5. Avoid planning without necessary support & endorsement from senior management

Case study
A shipping organisation launched their employee survey without the endorsement from the CEO as he was always too busy to get involved in the planning meetings.

Result
When the employee engagement results came back they were interesting to the CEO, but failed to get to the heart of two key questions that he could easily have been included on the employee engagement survey form. Furthermore the HR department had to work hard trying to get senior and middle managers to endorse the survey – whilst if the CEO was involved from the beginning this would’ve been much easier.

6. Do not launch without a supporting communications plan

Case study
Many organisations fail to think about how to communicate their employee engagement survey; pre-survey, while it’s live and post survey phases.

Result
Lack of pre-survey communications fail to give managers the chance to distribute or enable time for their staff to participate.
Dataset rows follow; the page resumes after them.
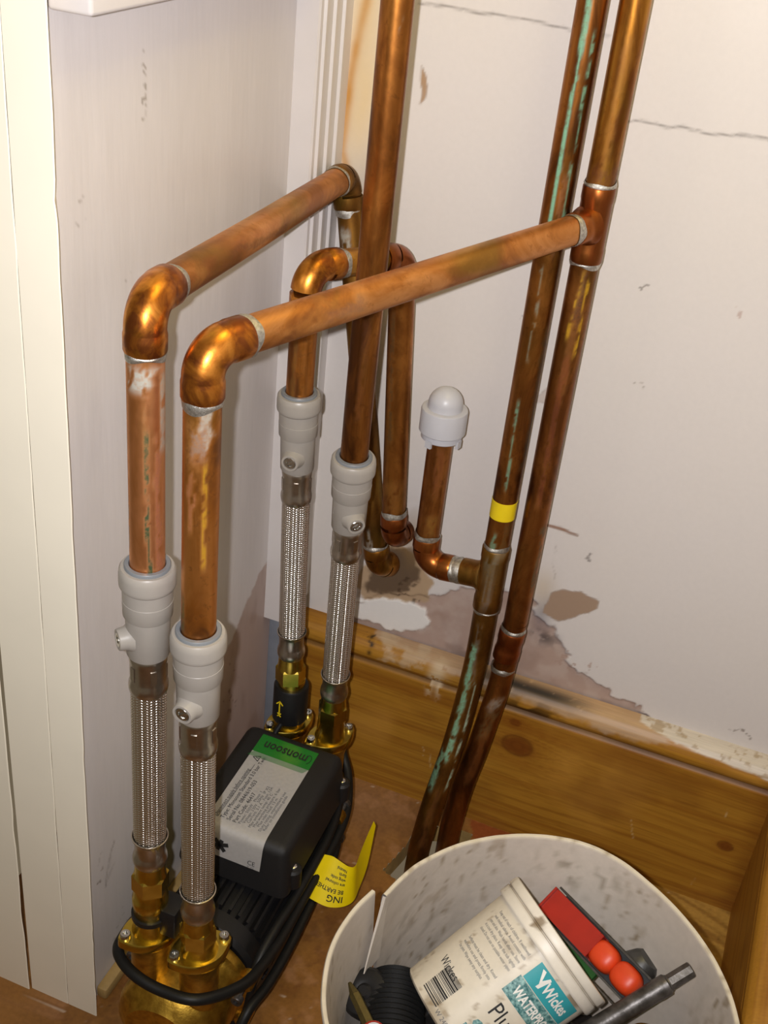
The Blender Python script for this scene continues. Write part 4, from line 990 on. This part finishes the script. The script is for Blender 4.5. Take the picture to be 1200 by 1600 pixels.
tt('Wickes', .0118, 23, .0735, M['white_ink'], .80, .0003)
obj('flick_mark', ([tubwrap(11, .0695)(a_, b_)+nF*.0002 for a_, b_ in ((0, .014), (.003, .0145), (.006, .0085), (.0085, .014), (.0105, .0135), (.0085, .003), (.006, .0025), (.0062, .0055))], [(0, 1, 2, 7), (7, 2, 3, 5), (3, 4, 5), (5, 6, 7)]), M['white_ink'], tub, smooth=False)
tt('WATERPROOF', .0100, 10, .0568, M['white_ink'], .72, .0003)
tt('Plumbers', .0170, 11, .0350, M['ink'], .85)
tt('Sealing', .0175, 11, .0150, M['teal_dark'], .95, .0009)
for i, s in enumerate(('Keep out of reach of children. If swallowed', 'seek medical advice. Avoid contact with', 'eyes and skin. Wash hands after use. Store', 'in a cool dry place. Keep the tub tightly', 'closed. Do not use on potable water pipes')):
    tt(s, .0036, -52, .0800-i*.0044, M['ink_grey'], .72 if i % 2 else .66)
for i, s in enumerate(('Surfaces must be clean and dry. Knead', 'well before use and press firmly into', 'the joint. Wipe away any surplus')):
    tt(s, .0036, -52, .0520-i*.0044, M['ink_grey'], .70)
tt('Wickes', .0095, -52, .0260, M['ink'], .8)
bars = []; rn = random.Random(5); h_ = .0070
while h_ < .0300:
    w_ = rn.choice((.0004, .0004, .0008, .0012)); V = []
    for i in range(7):
        p = math.radians(-40 + 24*i/6)
        for q in (h_, h_+w_): V.append(tb0 + TD*q + (nF*math.cos(p)+eS*math.sin(p))*(trad(q)+.0004))
    bars.append((V, [(2*i, 2*i+2, 2*i+3, 2*i+1) for i in range(6)])); h_ += w_ + rn.choice((.0004, .0006, .0010))
tag(obj('barcode', join(*bars), M['ink'], tub, smooth=False), kind='stuff')
def side_text(s, size, phi, h):
    text('printed_text', s, size, m=M['ink_grey'], wrap=(lambda a_, b_: tubwrap(phi, h)(b_, -a_)), **W0)
tt('W 240 6 3 W', .0050, -14, .0045, M['ink_grey'], .9)

# red handled tool beside the tub
t0 = Vector((.3560, -.2750, .2060)); t1_ = Vector((.4295, -.3245, .2080)); td = (t1_-t0).normalized(); tn = (CAM-t0); tn = (tn-td*tn.dot(td)).normalized(); ts = td.cross(tn)
tool = empty('hand_tool', 'red and orange handled tool in a dark metal channel, lying beside the white tub', 'tool', t0)
bmx = bmesh.new(); bmesh.ops.create_cube(bmx, size=1)
for v in bmx.verts: v.co = t0 + td*(.024+v.co.x*.050) + ts*(v.co.y*.0165) + tn*(v.co.z*.012)
bmesh.ops.bevel(bmx, geom=list(bmx.edges), offset=.0022, segments=3, affect='EDGES')
obj('grip', bmx, M['red_plastic'], tool)
for k, dist in enumerate((.0590, .0815)):
    bmx = bmesh.new(); bmesh.ops.create_uvsphere(bmx, u_segments=24, v_segments=16, radius=1)
    for v in bmx.verts:
        c_ = v.co; f_ = lambda q: math.copysign(abs(q)**.75, q)
        v.co = t0 + td*(dist+f_(c_.x)*.0120) + ts*(f_(c_.y)*.0105) + tn*(f_(c_.z)*.0098 - .001)
    obj('round_end', bmx, M['orange_plastic'], tool, angle=180)
for s in (-1, 1):
    obj('channel_side', obox(t0+td*.048+ts*s*.0125-tn*.004, td, ts, tn, .098, .0016, .020), M['dark_metal'], tool, smooth=False)
obj('channel_back', obox(t0+td*.048-tn*.0135, td, ts, tn, .098, .025, .0016), M['dark_metal'], tool, smooth=False)
gs = -1 if (ts.dot(RIGHT*-.7-UP*.7) < 0) else 1
obj('green_plate', obox(t0+td*.040+ts*gs*.0160-tn*.003, td, ts, tn, .046, .0050, .004), M['green_plastic'], tool, smooth=False)
obj('edge_rail', obox(t0+td*.046+ts*gs*.0195-tn*.002, td, ts, tn, .092, .0012, .006), M['gunmetal'], tool, smooth=False)

# grimy steel bar with a thinner end
b0_ = Vector((.3920, -.3860, .1900)); b1_ = Vector((.4640, -.3160, .2360)); bd_ = (b1_-b0_).normalized(); bl = (b1_-b0_).length
bar = empty('steel_bar', 'grimy grey steel bar with a thinner square end, propped against the bucket wall', 'bar', b0_)
obj('shaft', lathe(b0_, bd_, [(0, .0066), (.001, .0072), (bl-.030, .0072), (bl-.0285, .0076), (bl-.020, .0076), (bl-.019, .0062), (bl-.018, .0060)], 28), M['gunmetal'], bar)
obj('end', lathe(b0_+bd_*(bl-.018), bd_, [(0, .0060), (.018, .0060), (.0186, .0054), (.0186, .0036), (.016, .0034)], 8), M['gunmetal'], bar, smooth=False)

# ribbed black rubber cuff, pointed rod and small oddments at the left
g0_ = Vector((.2830, -.4280, .160)); g1_ = Vector((.2650, -.3680, .168)); gd = (g1_-g0_).normalized()
pr2 = []
for i in range(17):
    h = .064*i/16; pr2 += [(h, .0185+.003*math.sin(i*.2)), (h+.0019, .0205+.003*math.sin(i*.2))]
cuff = obj('rubber_cuff', lathe(g0_, gd, pr2, 36), M['black_rubber'], angle=30); tag(cuff, 'ribbed black rubber cuff lying left of the white tub in the bucket', 'cuff')
k0 = Vector((.2440, -.4110, .178)); 
kn = obj('knob', lathe((.2530, -.3830, .160), (-.25, -.45, .85), [(0, .014), (.006, .0185), (.016, .0190), (.020, .0165), (.022, .010), (.021, .006), (.023, .004)], 28), M['black'], angle=35); tag(kn, 'round black plastic knob against the bucket wall, left of the ribbed cuff', 'knob')
rod = empty('pointed_rod', 'olive brown pointed flat rod sticking up at the lower left in the bucket', 'rod', (.2440, -.4120, .196))
rd0, rd1 = Vector((.2400, -.4060, .200)), Vector((.2900, -.4500, .190)); rd = (rd1-rd0).normalized()
obj('shank', lathe(rd0, rd, [(0, .0012), (.010, .0042), (.066, .0052)], 6), simple('olive grimy metal', rgb(92, 80, 44), .45, .6, .2, 150, .1), rod, smooth=False)
sm_ = empty('bottle_cap', 'small red and white screw cap at the bottom of the bucket view', 'cap', (.2700, -.4320, .192))
obj('red_top', lathe((.2700, -.4320, .192), (.15, -.5, .85), [(0, .0092), (.005, .0092), (.0062, .008)], 24), M['red_plastic'], sm_)
obj('white_ring', lathe((.2700, -.4320, .192)+Vector((0, 0, 0)) if False else (.2700, -.4320, .192), (.15, -.5, .85), [(.0064, .0080), (.0090, .0078), (.0094, .0050)], 24), M['white_plastic'], sm_)
# dark fitting behind the tool, brass and copper fittings by the tub lid
df = obj('dark_fitting', lathe((.4200, -.2950, .168), (.5, .3, .8), [(0, .012), (.012, .0150), (.022, .0150), (.030, .0120), (.034, .009), (.034, .004)], 18), M['dark_metal'], angle=35); tag(df, 'dark grey metal fitting half hidden behind the red handled tool', 'fitting')
bf = empty('brass_fitting', 'tarnished brass ring fitting below the steel bar in the bucket', 'fitting', (.4440, -.3560, .196))
obj('hex_body', lathe((.4440, -.3560, .180), (.1, -.3, .9), [(0, .017), (.014, .017), (.016, .0155)], 6), M['cu_olive'], bf, smooth=False)
obj('ring_end', lathe((.4440, -.3560, .180), (.1, -.3, .9), [(.016, .0140), (.024, .0140), (.026, .0125), (.026, .0095), (.016, .0090)], 30), M['brass_cast'], bf)
ce = obj('copper_elbow', tube(bend((.3720, -.4080, .203), (.3880, -.3860, .206), (.4000, -.4050, .180), .012, .010, 12)[0], [.0098]*15, 24), M['cu_gold'], angle=60); tag(ce, 'small copper elbow lying at the foot of the tub lid', 'elbow')
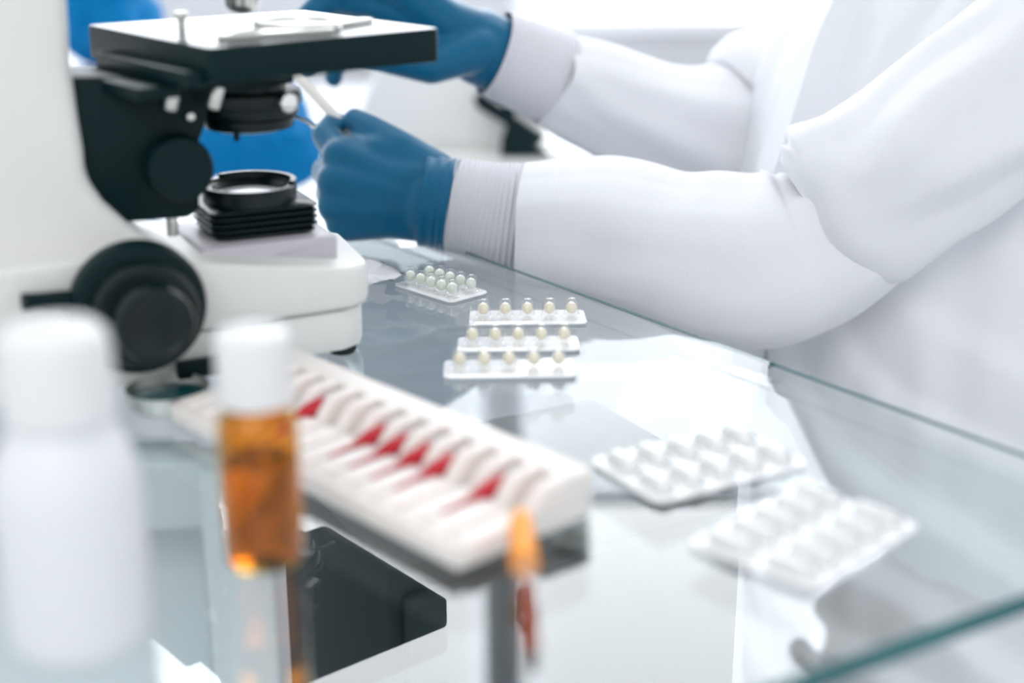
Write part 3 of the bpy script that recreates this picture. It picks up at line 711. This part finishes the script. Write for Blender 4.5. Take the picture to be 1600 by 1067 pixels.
# curled fingers: back from the knuckle, away from the camera, then towards the palm
ch.append(([kn_[0], Vector((-.1325, 1.004, .0705)), Vector((-.1285, 1.020, .0760)), Vector((-.1185, 1.022, .0735))], [.0115, .0100, .0088, .0078]))
for i, (dx, r) in enumerate(((-.011, .0105), (-.009, .0100), (-.006, .0088))):
    k = kn_[i + 1]
    ch.append(([k, k + Vector((dx, .026, .002)), k + Vector((dx + .016, .046, 0)), k + Vector((dx + .034, .040, 0))], [.0125, r, r * .92, r * .85]))
ch.append(([W + Vector((-.006, .008, .018)), Vector((-.078, .985, .062)), Vector((-.100, 1.000, .0745)), Vector((-.1120, 1.010, .0800))], [.017, .0150, .0112, .0088]))
ch.append(([Vector((-.064, .978, .052)), Vector((-.092, .985, .060)), Vector((-.113, .992, .060))], [.0150, .0150, .0120]))
ch.append(([Vector((-.075, .974, .030)), Vector((-.108, .974, .038))], [.0200, .0185]))
gn = glove(ch); gn['label'] = 'blue nitrile glove resting on the glass'
bm = ribbed([((-.062, .9695, .0305), .0315, .0285), ((-.050, .969, .029), .0318, .0288), ((-.041, .968, .0275), .0328, .0292)], 30, 3, .0004)
obj('glove_rim', bm, M['glove'], gn)
W = Vector((-.018, 1.104, .117))
kf = [Vector((-.083, 1.075, .168)), Vector((-.098, 1.085, .155)), Vector((-.098, 1.10, .138)), Vector((-.088, 1.112, .122))]
ch = [([W + Vector((.006, .002, -.003)), W + Vector((-.006, 0, .003))], [.0292, .0295])]
for i, k in enumerate(kf):
    ch.append(([W + Vector((-.004, 0, (.014, .006, -.003, -.010)[i])), (W * .5 + k * .5) + Vector((0, -.006, 0)), k], [.0165, .0170, .0145]))
for i, k in enumerate(kf):
    r = (.0105, .011, .0105, .009)[i]
    e = [Vector((-.036, .000, .004)), Vector((-.058, .012, -.016)), Vector((-.062, .022, -.034))]
    ch.append(([k] + [k + v * (1, 1.05, 1, .85)[i] for v in e], [.0125, r, r * .93, r * .85]))
ch.append(([W + Vector((-.006, -.018, .004)), Vector((-.060, 1.066, .112)), Vector((-.095, 1.060, .118)), Vector((-.125, 1.066, .124))], [.0170, .0150, .0115, .0090]))
gf = glove(ch); gf['label'] = 'raised blue nitrile glove reaching behind the stage'

# tube held between the gloved fingers
ht = thing('specimen_tube', 'thin glass tube held slanting between the gloved fingers', 'tube', (-.1155, 1.013, .070))
dv_ = Vector((-.0436, .012, .046)); dn = dv_.normalized()
obj('glass_body', lathe([(0, 0), (.0022, .0004), (.0033, .002), (.0036, .004), (.0036, .075), (.0030, .075), (.0030, .004), (0, .002)], (0, 0, 0), dn, 20, close=False), M['specimen_glass'], ht)
obj('rim', lathe([(.0030, .0742), (.0043, .0742), (.0043, .0765), (.0030, .0765), (.0030, .0742)], (0, 0, 0), dn, 20, close=False), M['specimen_glass'], ht)
# stool under the person
so = thing('stool', 'white stool under the seated person', 'stool', (.41, 1.15, -.75))
obj('seat', lathe(rcyl(.16, .04, .012), (0, 0, .325), n=40), M['counter'], so); obj('pole', lathe(rcyl(.025, .313, .002), (0, 0, .012), n=20), M['chrome'], so); obj('base', lathe([(0, 0), (.20, 0), (.20, .008), (.05, .022), (0, .022)], n=40), M['chrome'], so)
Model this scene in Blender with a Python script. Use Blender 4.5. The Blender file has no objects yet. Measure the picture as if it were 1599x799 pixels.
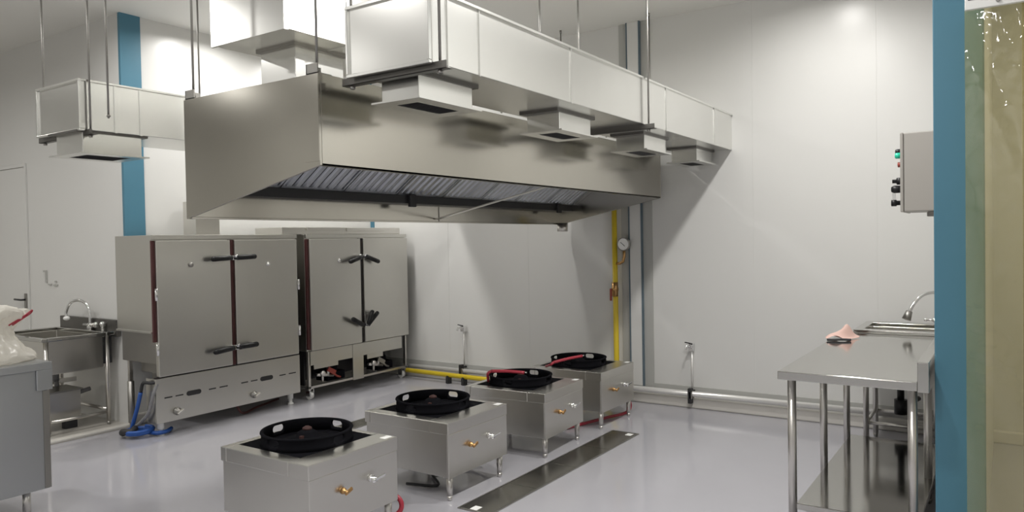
import bpy, bmesh, math, random
from mathutils import Vector, Matrix
random.seed(7)
sc = bpy.context.scene
COL = sc.collection
PI = math.pi

# ------------------------------------------------------------------ materials
def new_mat(name):
    m = bpy.data.materials.new(name); m.use_nodes = True
    nt = m.node_tree; nt.nodes.clear()
    out = nt.nodes.new('ShaderNodeOutputMaterial')
    return m, nt, out

def pbr(name, col, rough=.5, metal=0., spec=.5, coat=0., var=0., vscale=6., bump=0., bscale=40., stretch=None, rvar=0., aniso=0.):
    m, nt, out = new_mat(name)
    b = nt.nodes.new('ShaderNodeBsdfPrincipled')
    nt.links.new(b.outputs[0], out.inputs[0])
    b.inputs['Base Color'].default_value = (*col, 1)
    b.inputs['Roughness'].default_value = rough
    b.inputs['Metallic'].default_value = metal
    b.inputs['Specular IOR Level'].default_value = spec
    b.inputs['Coat Weight'].default_value = coat
    b.inputs['Coat Roughness'].default_value = .08
    b.inputs['Anisotropic'].default_value = aniso
    if var or rvar or bump:
        tc = nt.nodes.new('ShaderNodeTexCoord'); mp = nt.nodes.new('ShaderNodeMapping')
        nt.links.new(tc.outputs['Object'], mp.inputs[0])
        if stretch: mp.inputs['Scale'].default_value = stretch
    if var or rvar:
        n = nt.nodes.new('ShaderNodeTexNoise'); n.inputs['Scale'].default_value = vscale; n.inputs['Detail'].default_value = 5
        nt.links.new(mp.outputs[0], n.inputs['Vector'])
        if var:
            r = nt.nodes.new('ShaderNodeMapRange'); r.inputs['To Min'].default_value = 1-var; r.inputs['To Max'].default_value = 1+var
            nt.links.new(n.outputs[0], r.inputs[0])
            mx = nt.nodes.new('ShaderNodeVectorMath'); mx.operation = 'SCALE'; mx.inputs[0].default_value = col
            nt.links.new(r.outputs[0], mx.inputs['Scale']); nt.links.new(mx.outputs[0], b.inputs['Base Color'])
        if rvar:
            r2 = nt.nodes.new('ShaderNodeMapRange'); r2.inputs['To Min'].default_value = max(.02, rough-rvar); r2.inputs['To Max'].default_value = rough+rvar
            nt.links.new(n.outputs[0], r2.inputs[0]); nt.links.new(r2.outputs[0], b.inputs['Roughness'])
    if bump:
        n2 = nt.nodes.new('ShaderNodeTexNoise'); n2.inputs['Scale'].default_value = bscale; n2.inputs['Detail'].default_value = 1.5
        nt.links.new(mp.outputs[0], n2.inputs['Vector'])
        bp = nt.nodes.new('ShaderNodeBump'); bp.inputs['Strength'].default_value = bump; bp.inputs['Distance'].default_value = .02
        nt.links.new(n2.outputs[0], bp.inputs['Height']); nt.links.new(bp.outputs[0], b.inputs['Normal'])
    return m

M = {}
M['wall'] = pbr('wall_white', (.655, .652, .635), .30, spec=.45, bump=.012, bscale=1.5, var=.012, vscale=.8)
M['ceiling'] = pbr('ceiling_white', (.74, .735, .71), .6, spec=.3)
M['floor'] = pbr('floor_epoxy', (.40, .395, .425), .11, spec=.5, var=.05, vscale=1.6, rvar=.05, bump=.02, bscale=2.2)
M['floor2'] = pbr('floor_alcove', (.44, .42, .385), .3, var=.08, vscale=3)
M['curb'] = pbr('curb_cement', (.62, .60, .56), .4, var=.06, vscale=5)
M['blue'] = pbr('blue_trim', (.070, .195, .275), .42, spec=.4, var=.05, vscale=3)
M['grey'] = pbr('grey_trim', (.42, .42, .40), .45)
M['darkline'] = pbr('dark_joint', (.10, .14, .17), .5)
M['steel'] = pbr('brushed_steel', (.66, .645, .61), .28, metal=1., var=.03, vscale=1.5)
M['hood'] = pbr('hood_steel', (.535, .515, .465), .18, metal=1., var=.05, vscale=2)
M['steel_door'] = pbr('steamer_steel', (.62, .61, .575), .32, metal=1., var=.04, vscale=2)
M['top'] = pbr('worktop_steel', (.54, .535, .51), .11, metal=1., var=.03, vscale=4, rvar=.03)
M['galv'] = pbr('galvanised_sheet', (.80, .80, .775), .25, metal=1., var=.03, vscale=4)
M['tube'] = pbr('steel_tube', (.66, .64, .61), .30, metal=1.)
M['chrome'] = pbr('chrome', (.8, .8, .8), .1, metal=1.)
M['dull'] = pbr('dull_steel', (.36, .35, .33), .4, metal=1.)
M['drain'] = pbr('drain_steel', (.32, .315, .29), .22, metal=1., var=.15, vscale=4, rvar=.06)
M['filter'] = pbr('filter_steel', (.58, .60, .64), .30, metal=1.)
M['dim'] = pbr('dim_steel', (.17, .165, .155), .42, metal=1.)
M['dark'] = pbr('dark_metal', (.05, .05, .052), .45, metal=.6)
M['iron'] = pbr('cast_iron', (.008, .008, .010), .85, spec=.03, bump=.02, bscale=40)
M['rust'] = pbr('rusty_burner', (.05, .018, .015), .7, bump=.1)
M['blackp'] = pbr('black_plastic', (.012, .012, .013), .4, spec=.3)
M['rubber'] = pbr('black_rubber', (.025, .025, .028), .6)
M['gasket'] = pbr('dark_red_gasket', (.075, .02, .02), .5)
M['darkgasket'] = pbr('dark_gasket', (.03, .026, .025), .5)
M['red'] = pbr('red_rubber', (.36, .03, .05), .4)
M['redpaint'] = pbr('red_paint', (.28, .045, .03), .45)
M['yellow'] = pbr('yellow_paint', (.70, .52, .03), .35)
M['brass'] = pbr('brass', (.50, .30, .13), .3, metal=1.)
M['white'] = pbr('white_plastic', (.82, .82, .80), .35)
M['pipe'] = pbr('pale_pipe', (.72, .71, .69), .22, spec=.6, metal=.35)
M['bluehose'] = pbr('blue_hose', (.02, .09, .36), .4)
M['greyhose'] = pbr('grey_hose', (.22, .22, .23), .4)
M['pink'] = pbr('pink_cloth', (.62, .43, .38), .85, spec=.2, bump=.15, bscale=120)
M['box'] = pbr('control_box_paint', (.30, .285, .265), .38, spec=.4)
M['cabinet'] = pbr('cabinet_grey', (.46, .475, .49), .34, metal=.85, var=.04, vscale=3)
M['green'] = pbr('green_button', (.02, .55, .35), .3)
M['sticker'] = pbr('white_sticker', (.9, .9, .88), .4)

def pvc():
    m, nt, out = new_mat('pvc_yellow')
    tr = nt.nodes.new('ShaderNodeBsdfTransparent'); tr.inputs[0].default_value = (.90, .83, .56, 1)
    df = nt.nodes.new('ShaderNodeBsdfDiffuse'); df.inputs[0].default_value = (.55, .50, .24, 1)
    tl = nt.nodes.new('ShaderNodeBsdfTranslucent'); tl.inputs[0].default_value = (.55, .50, .24, 1)
    gl = nt.nodes.new('ShaderNodeBsdfGlossy'); gl.inputs['Roughness'].default_value = .05
    tc = nt.nodes.new('ShaderNodeTexCoord'); mp = nt.nodes.new('ShaderNodeMapping'); mp.inputs['Scale'].default_value = (1, 1, .8)
    n = nt.nodes.new('ShaderNodeTexNoise'); n.inputs['Scale'].default_value = 13; n.inputs['Detail'].default_value = 1
    bp = nt.nodes.new('ShaderNodeBump'); bp.inputs['Strength'].default_value = .6; bp.inputs['Distance'].default_value = .012
    nt.links.new(tc.outputs['Object'], mp.inputs[0]); nt.links.new(mp.outputs[0], n.inputs['Vector'])
    nt.links.new(n.outputs[0], bp.inputs['Height']); nt.links.new(bp.outputs[0], gl.inputs['Normal'])
    a = nt.nodes.new('ShaderNodeMixShader'); a.inputs[0].default_value = .5
    nt.links.new(df.outputs[0], a.inputs[1]); nt.links.new(tl.outputs[0], a.inputs[2])
    b = nt.nodes.new('ShaderNodeMixShader'); b.inputs[0].default_value = .27
    nt.links.new(tr.outputs[0], b.inputs[1]); nt.links.new(a.outputs[0], b.inputs[2])
    c = nt.nodes.new('ShaderNodeMixShader'); c.inputs[0].default_value = .10
    nt.links.new(b.outputs[0], c.inputs[1]); nt.links.new(gl.outputs[0], c.inputs[2])
    nt.links.new(c.outputs[0], out.inputs[0])
    return m
M['pvc'] = pvc()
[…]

It also dis-empowers and alienates them by creating an “us” and “them” mentality if staff go to them with questions.

Lack of survey communications can impact response rates as some staff might simply miss the opportunity to complete the employee engagement survey.

7. Do not be so rigid so engagement survey timelines that response rates suffer… unless simply requiring a pulse-check

Case study
A shipping organisation was so adamant that they required their employee engagement survey results in time for their AGM that they allowed insufficient time for the paper surveys to be returned by staff who were away at sea.

Result
They had to re-survey 6 months later as the results omitted entire demographics of their staff.

8. Do not demand compulsory completion at the risk of obtaining data

Case study
A logistics organisation was so keen to capture data that they made every employee survey item mandatory.

Result
Once staff realised how long it was going to take them to complete the employee engagement survey they either didn’t bother filling it in or gave up during the process.

9. Do not limit survey methods at the risk of obtaining data

Case study
One transport organisation insisted that the survey only be made available electronically to minimise the hassle of paper distribution. Unions and sceptics scared some staff into believing that their individual responses would make them identifiable.

Result
The results appeared to be “false positive” amongst some groups within the organisation meaning that the data was not robust. Providing an alternative “untraceable” paper employee engagement survey may have helped to minimise this effect.

10. Do not ask questions which are not meaningful, relevant and pertinent to strategic planning

Case study
A client recently ran an employee engagement survey as they had to be seen be conducting staff research as part of the agreement with industry regulator. The results came back and informed them about employee engagement but what they really need to know about was alignment and how this linked to the goals and long term direction of the organisation.

Result
The following year they made the decision to conduct a more extensive employee alignment and engagement survey; the rationale was that if they were giving the staff the opportunity to fill in the questionnaire then asking them to spend an extra 8 minutes to complete the additional questions which provided actionable data with regard to investment in systems, people, team effectiveness and many other factors was well spent.

11. Do not make promises that you cannot keep

Case study
A government department promised branch managers that their results would be available within 4 weeks of the employee engagement survey to facilitate action planning; what they failed to consider was the internal reviewing and endorsement that the results would require prior to distribution.

Result
Managers had to conduct annual action planning without the benefit of the employee engagement survey results. Action plans were devised inconsistently and to variable quality across the organisation.

12. NEVER under deliver on promises that have been made

Case study
A transport organisation conducted employee engagement surveys annually, telling staff that the results would be communicated to them but never actually following up on this promise.

Result
Response rates fell as staff perceived the survey to be a box ticking exercise.